SBTRKT, the famously elusive producer known for pioneering the post-dubstep, future-garage, alt-soul moment of the early 2010s—and then vanishing just as the zeitgeist caught up—has signed with Primary Talent for worldwide representation, excluding the United States. Because of course he did. You don’t build a career on mystique and then go full global. The man has brand integrity. He continues to be managed by Adam Golden at Zeya, whose job description presumably includes things like “coordinate tour logistics” and “maintain the enigma.”

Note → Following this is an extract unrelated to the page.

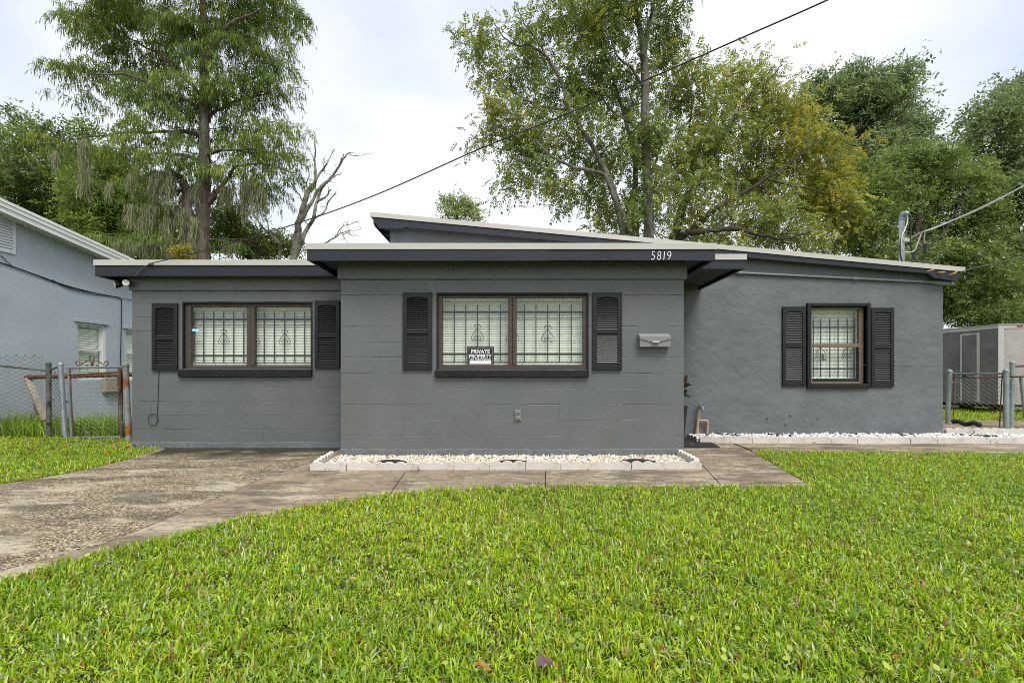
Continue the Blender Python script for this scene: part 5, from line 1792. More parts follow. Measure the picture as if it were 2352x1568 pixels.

Despite releasing music with the frequency of a lunar eclipse, SBTRKT maintains a devoted fanbase: over 600,000 monthly listeners on Spotify, clustered in taste-forward markets like London, Sydney, Melbourne, Los Angeles, and Brisbane. These are not passive listeners. These are people who still say “post-racial” unironically and believe Thom Yorke should be on every remix.
His latest project, the Turn Your Heart Around EP, dropped independently via SAVE YOURSELF—which sounds like a wellness prompt but is, in fact, the name of his label. The EP is a reminder that SBTRKT hasn’t just been hiding in a mask and a concept. He’s been quietly iterating, expanding the sonic palette without compromising the low-end thump and spectral synths that made his earlier work genre-defining.
Festival-wise, he’s graced the stages of Glastonbury, Coachella, and Sonar—the kinds of festivals where his brand of shadowy maximalism plays well as the sun sets and people start philosophizing about cymbal textures. Now, with Primary Talent on board, don’t be surprised if he reemerges just in time to headline a fog-drenched slot at Primavera, with visuals so abstract you think your phone is glitching.
SBTRKT is not here for your algorithm. He is here for your attention span. Briefly. And then he’ll disappear again.